There is no doubt that he screwed up badly on Sunday, apology or no apology. It is no exaggeration to say that at that speed, contact might have been fatal. When wheels touch, cars can go airborne and once that happens you are to some extent in the lap of the gods.

A driver’s head is exposed and as we saw with Felipe Massa in Hungary last year, it does not require much in the way of debris to cause serious damage.

Michael was clearly in the wrong. As Rubens said, you pick a line and stick to it. You do not drift progressively further over towards your rival, and certainly not when he has pulled up alongside you with a wall on the other side of him. But it was his complete lack of contrition afterwards that really stuck in the craw.

“We know certain drivers have certain views, and then there’s Rubens,” he said as if the Brazilian was merely getting upset because of their history together at Ferrari.

That arrogance was tolerated, even excused, when he was winning races. It was part of the whole package. Now that he is being regularly shown up by his younger team-mate and compatriot, Nico Rosberg, such lapses of character will not wash.

Until he made his apology, the calls for him to quit immediately were shrill. I wonder whether his mea culpa will make any difference.

Personally I do not subscribe to the view that he should be hounded out now. He is not the worst driver on the grid and if he believes he still has one big punch left in him, and someone is willing to pay him to deliver it, he can make his own mind up about how long he should continue.

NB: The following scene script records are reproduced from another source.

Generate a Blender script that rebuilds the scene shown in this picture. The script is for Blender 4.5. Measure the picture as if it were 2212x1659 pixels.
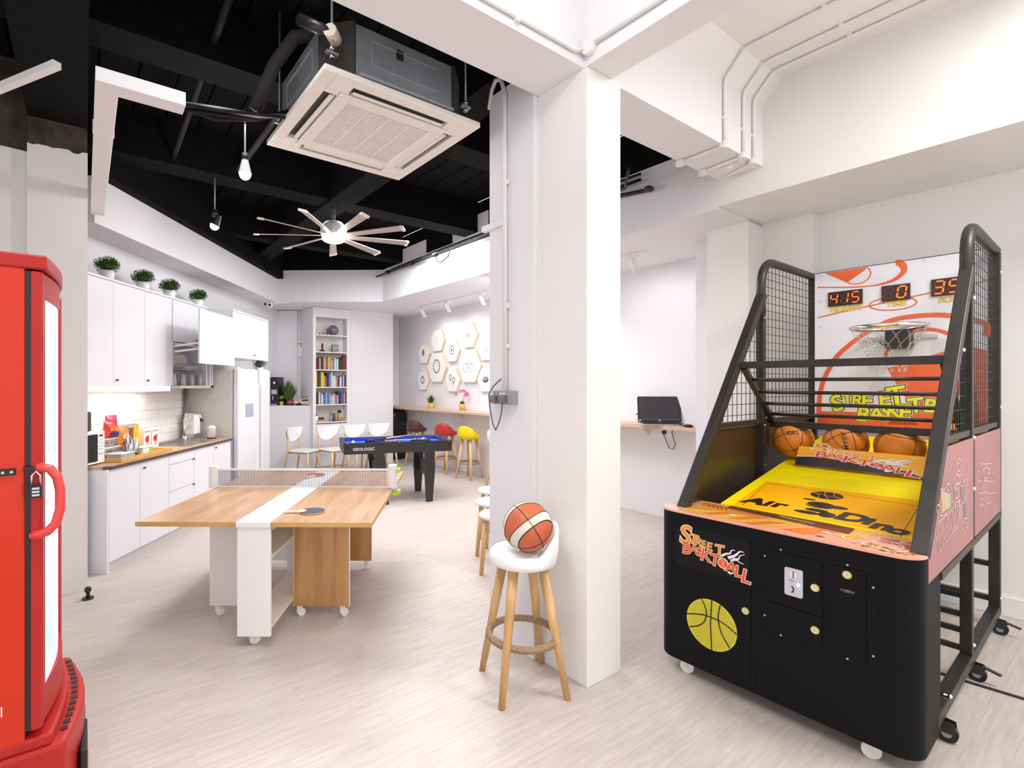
import bpy, math, random
from math import sin, cos, pi, radians, sqrt, atan2
from mathutils import Vector, Matrix
random.seed(7)
S = bpy.context.scene
for o in list(bpy.data.objects): bpy.data.objects.remove(o)
# ------------------------------------------------------------ camera, world, lights, exposure
cam = bpy.data.objects.new('camera', bpy.data.cameras.new('camera'))
S.collection.objects.link(cam)
cam.location = (0, 0, 1.5); cam.rotation_euler = (pi/2, 0, 0)
cam.data.sensor_width = 36; cam.data.lens = 36*1100/2212
cam.data.shift_x = (1106-975)/2212; cam.data.shift_y = 0.0002
cam.data.clip_start = .05
S.camera = cam
S.view_settings.view_transform = 'Standard'; S.view_settings.look = 'None'
S.view_settings.gamma = 1; S.view_settings.use_curve_mapping = False
S.view_settings.exposure = 0.72
W = bpy.data.worlds.new('world'); S.world = W; W.use_nodes = True
W.node_tree.nodes['Background'].inputs[0].default_value = (.95, .97, 1, 1)
W.node_tree.nodes['Background'].inputs[1].default_value = .90
RG = atan2(.5848, .8112)          # the building's grid: u to the right-back, v to the left-back
RK = radians(-1.3)                # the kitchen line
RM = atan2(-.7977, .6031)         # the arcade machine
MX, MY = 1.4545, 2.2805
def g2w(u, v): return (u*.8112-v*.5848, u*.5848+v*.8112)
def k2w(x, y): return (x*cos(RK)-y*sin(RK), x*sin(RK)+y*cos(RK))
def m2w(s, t): return (MX+s*.6031+t*.7977, MY-s*.7977+t*.6031)
def lamp(name, kind, loc, power, size=.1, col=(1, 1, 1), rot=None, sy=None, spread=None, spot=None):
    d = bpy.data.lights.new(name, kind); d.energy = power; d.color = col
    if kind == 'AREA':
        d.size = size
        if sy: d.shape = 'RECTANGLE'; d.size_y = sy
        if spread: d.spread = spread
    else: d.shadow_soft_size = size
    if spot: d.spot_size = spot; d.spot_blend = .6
    o = bpy.data.objects.new(name, d); S.collection.objects.link(o); o.location = loc
    if rot: o.rotation_euler = rot
    return o
lamp('front_ceiling_lamp', 'POINT', (.3, 1.2, 3.42), 11, .09, (1, .98, .96))
lamp('front_floor_fill', 'AREA', (-.9, 1.5, 3.55), 24, 1.2, (1, .985, .96), (0, 0, RG), 1.2, radians(105))  # added fill without a fixture; narrow spread brightens the floor
lamp('machine_side_fill', 'AREA', (3.0, 1.4, 3.56), 52, .9, (1, .98, .95), (0, 0, RG), .9)  # unseen source added above the machine to lift the right-hand walls
lamp('far_room_fill', 'AREA', (-.6, 6.3, 3.3), 66, 1.8, (.96, .97, 1))  # added overhead fill, evens out the far end of the room
lamp('kitchen_fill', 'AREA', (-.9, 4.0, 3.3), 11, 1.4, (.97, .98, 1), None, None, radians(100))  # soft fill added over the kitchen side, no fitting there

lamp('behind_pillar_fill', 'AREA', (*g2w(3.2, 3.7), 2.8), 9, .5, (.98, .98, 1), (0, 0, RG))  # added fill kept out of view behind the pillar, brightens the alcove
lamp('counter_end_fill', 'AREA', (*g2w(4.3, 4.6), 2.7), 14, .5, (.98, .98, 1), (radians(25), 0, RG))  # second hidden fill, added to brighten the art wall

# ------------------------------------------------------------ materials
def nt(m): m.use_nodes = True; return m.node_tree
MATS = {}
def mat(name, col, rough=.5, metal=0., var=.04, scale=8, bump=0., emit=None, es=1., alpha=1., trans=0., coat=0., stretch=None, spec=.5):
    if name in MATS: return MATS[name]
    m = bpy.data.materials.new(name); t = nt(m); b = t.nodes['Principled BSDF']
    b.inputs['Roughness'].default_value = rough; b.inputs['Metallic'].default_value = metal
    b.inputs['Specular IOR Level'].default_value = spec
    c = (col[0], col[1], col[2], 1)
    tc = t.nodes.new('ShaderNodeTexCoord'); n = t.nodes.new('ShaderNodeTexNoise')
    mp = t.nodes.new('ShaderNodeMapping')
    if stretch: mp.inputs['Scale'].default_value = stretch
    t.links.new(tc.outputs['Object'], mp.inputs[0]); t.links.new(mp.outputs[0], n.inputs['Vector'])
    n.inputs['Scale'].default_value = scale; n.inputs['Detail'].default_value = 4
    r = t.nodes.new('ShaderNodeValToRGB')
    r.color_ramp.elements[0].position = .3; r.color_ramp.elements[1].position = .7
    r.color_ramp.elements[0].color = (max(0, c[0]*(1-var)), max(0, c[1]*(1-var)), max(0, c[2]*(1-var)), 1)
    r.color_ramp.elements[1].color = (min(1, c[0]*(1+var)), min(1, c[1]*(1+var)), min(1, c[2]*(1+var)), 1)
    t.links.new(n.outputs['Fac'], r.inputs[0]); t.links.new(r.outputs[0], b.inputs['Base Color'])
    if bump:
        bp = t.nodes.new('ShaderNodeBump'); bp.inputs['Strength'].default_value = bump; bp.inputs['Distance'].default_value = .01
        t.links.new(n.outputs['Fac'], bp.inputs['Height']); t.links.new(bp.outputs[0], b.inputs['Normal'])
    if emit: b.inputs['Emission Color'].default_value = (*emit, 1); b.inputs['Emission Strength'].default_value = es
    if coat: b.inputs['Coat Weight'].default_value = coat; b.inputs['Coat Roughness'].default_value = .05
    if trans: b.inputs['Transmission Weight'].default_value = trans
    if alpha < 1: b.inputs['Alpha'].default_value = alpha
    MATS[name] = m; return m
def wood(name, c1, c2, rough=.45, scale=1.6, stretch=(1, 8, 8), coat=0.):
    if name in MATS: return MATS[name]
    m = bpy.data.materials.new(name); t = nt(m); b = t.nodes['Principled BSDF']; b.inputs['Roughness'].default_value = rough
    tc = t.nodes.new('ShaderNodeTexCoord'); mp = t.nodes.new('ShaderNodeMapping'); mp.inputs['Scale'].default_value = stretch
    n = t.nodes.new('ShaderNodeTexNoise'); n.inputs['Scale'].default_value = scale; n.inputs['Detail'].default_value = 6; n.inputs['Distortion'].default_value = .6
    r = t.nodes.new('ShaderNodeValToRGB'); r.color_ramp.elements[0].position = .36; r.color_ramp.elements[1].position = .64
    r.color_ramp.elements[0].color = (*c1, 1); r.color_ramp.elements[1].color = (*c2, 1)
    t.links.new(tc.outputs['Object'], mp.inputs[0]); t.links.new(mp.outputs[0], n.inputs['Vector'])
    t.links.new(n.outputs['Fac'], r.inputs[0]); t.links.new(r.outputs[0], b.inputs['Base Color'])
    if coat: b.inputs['Coat Weight'].default_value = coat
    MATS[name] = m; return m
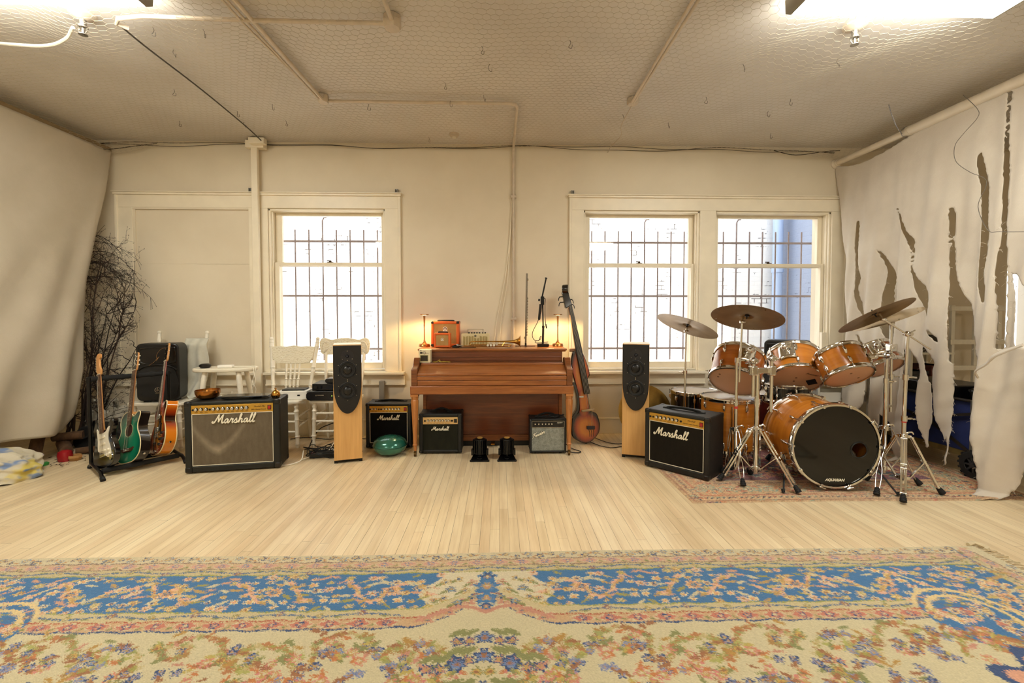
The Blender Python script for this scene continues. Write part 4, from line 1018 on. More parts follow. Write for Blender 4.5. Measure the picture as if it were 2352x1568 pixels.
# ------------------------------------------------------------------ console piano
def wood(name, a, b, c, stretch=(1, 14, 14), sc=3, rough=.3, coat=.25):
    t = NT(name); f = t.noise(t.coords(stretch), sc, 6, .6, .6)
    g = t.noise(t.coords(tuple(x*4 for x in stretch)), sc*2, 3)
    col = t.ramp(t.math('MULTIPLY_ADD', g, .25, t.math('MULTIPLY', f, .8)), [(.3, a), (.52, b), (.75, c)])
    t.set(color=col, rough=rough, coat=coat, coatr=.25); return t.m
M_WALNUT = wood('piano_walnut', '#54290f', '#75401b', '#8f5226')
M_WALNUTL = wood('piano_walnut_light', '#764019', '#945627', '#aa6b35')
M_WALNUTV = wood('piano_walnut_leg', '#8a4f24', '#b0713a', '#c08247', (14, 14, 1))
M_MAHOG = wood('piano_panel', '#4e240e', '#6c3315', '#844620', (.8, 10, 12), 2.2)
def piano():
    x0, x1 = -.755, .625; xc = (x0+x1)/2
    t = thing('upright_piano', 'brown walnut console piano with closed key lid against the back wall', 'piano', (xc, 4.2, 0))
    w = (x1-x0)/2
    L = lambda *b: MB().box(*b)
    yb = .74
    body = MB(); body.box(-w+.01, .24, .80, w-.01, yb, .968); body.box(-w+.01, .345, .055, w-.01, yb, .62); body.box(-w-.005, .33, .055, -w+.03, yb, .97); body.box(w-.03, .33, .055, w+.005, yb, .97)
    obj('case', body, M_WALNUT, t, bevel=.004)
    m = MB(); m.box(-w-.035, .215, .97, w+.035, yb+.005, .988); m.box(-w-.025, .225, .958, w+.025, yb, .972); obj('lid', m, M_WALNUTL, t, bevel=.005)
    m = MB(); m.box(-w+.02, .232, .87, w-.02, .244, .955); m.box(-w+.02, .226, .905, w-.02, .236, .911); obj('upper_panel', m, M_MAHOG, t, bevel=.002)
    obj('music_shelf', L(-w+.01, .14, .845, w-.01, .25, .862), M_WALNUT, t, bevel=.004)
    obj('shelf_strip', L(-w+.01, .133, .838, w-.01, .15, .855), M_WALNUTL, t, bevel=.003)
    m = MB(); m.add([(-w, -.005, .755), (w, -.005, .755), (w, -.005, .775), (-w, -.005, .775), (-w, .05, .80), (w, .05, .80), (w, .14, .84), (-w, .14, .84), (-w, .14, .75), (w, .14, .75)],
          [(0, 1, 2, 3), (3, 2, 5, 4), (4, 5, 6, 7), (0, 8, 9, 1), (7, 6, 9, 8), (0, 3, 4, 7, 8), (1, 9, 6, 5, 2)])
    obj('fallboard', m, M_WALNUTL, t, bevel=.003)
    obj('key_slip', L(-w, -.012, .715, w, .14, .752), M_WALNUTL, t, bevel=.003)
    obj('key_slip', L(-w, -.008, .665, w, .14, .711), M_WALNUTL, t, bevel=.003)
    obj('key_bed', L(-w-.065, -.022, .585, w+.065, .30, .662), M_WALNUTL, t, bevel=.006)
    for s in (-1, 1):
        a, b = (w+.0)*s, (w+.055)*s; q = MB()
        out = [(-.015, .662), (-.015, .815), (.0, .822), (.05, .835), (.09, .862), (.115, .90), (.13, .912), (.20, .905), (.25, .90), (.25, .662)]
        q.prism([(y, z) for y, z in out], min(a, b), max(a, b), Matrix(((0, 1, 0, 0), (1, 0, 0, 0), (0, 0, 1, 0), (0, 0, 0, 1))))
        obj('cheek', q, M_WALNUT, t, bevel=.006)
        lx = s*(w+.028); q = MB(); M = Matrix.Translation((lx, .02, 0))
        q.box(lx-.036, -.016, .562, lx+.036, .056, .586)
        q.lathe([(.016, .055), (.017, .10), (.024, .105), (.024, .115), (.019, .12), (.021, .2), (.028, .36), (.034, .48), (.036, .52), (.030, .535), (.034, .545), (.034, .562)], 8, M @ Matrix.Rotation(PI/8, 4, 'Z'))
        lg = obj('leg', q, M_WALNUTV, t, bevel=.002)
        c = MB(); c.cyl((lx, .02, .03), (lx, .02, .06), .012); c.box(lx-.012, .008, .02, lx+.012, .032, .045); c.cyl((lx-.01, .02, .02), (lx+.01, .02, .02), .02, n=16)
        obj('caster', c, mat('caster_brass', '#5a4526', .4, .8), lg)
    obj('lower_panel', L(-w+.03, .335, .12, w-.03, .35, .60), M_MAHOG, t, bevel=.002)
    obj('bottom_rail', L(-w+.02, .33, .055, w-.02, .35, .118), M_WALNUT, t, bevel=.003)
    obj('toe_board', L(-w, .35, 0, w, yb, .056), M_BLACKP, t)
    for xx in (-.12, 0, .12): obj('pedal', MB().prism(rrect(xx-.02, .03, xx+.02, .042, .005), .27, .35), M_BRASS, t)
    m = MB()
    for (xa, z) in ((.50, .575), (.53, .555)): m.box(xa, .3335, z-.02, xa+.06, .3355, z-.014)
    obj('tape_scrap', m, mat('tape', '#d9cfc0', .5), t)
    k = MB()
    for i in range(40):
        a = random.uniform(-.6, .6); k.box(a, -.0225, random.uniform(.592, .655), a+random.uniform(.005, .05), -.0218, random.uniform(.592, .655)+.001)
    return t
piano()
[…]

But he should be warned; if he chooses to stay, episodes such as the one we saw on Sunday will badly damage his legacy. An apology was a start, but he has a way to go before he can be considered a true champion in every sense of the word.


28 July 2010

Schumacher Should Put Up or Shut Up

The consensus among Schumacher fans is that after three years in the wilderness, and with the lack of in-season testing, the former world champion deserves to drive a car in which he feels comfortable before we can write him off.

My own view, which is what I said before the campaign started, is that we owed him half a season to get used to the new machines and we have now reached that point. 

Schumacher knows how to develop a car and he has now had time to influence things. With nine races to go it is time for Michael to put up or shut up.

I don't think he should be winning races in his Mercedes but he should certainly be expecting by now to be matching, or bettering, team-mate Nico Rosberg if he is still world champion material. That has to be the minimum requirement.

We have just seen Lance Armstrong whimper out of his last Tour de France. It would be awful to think that we might be one and a half seasons away from seeing Michael do the same in a sport he once owned.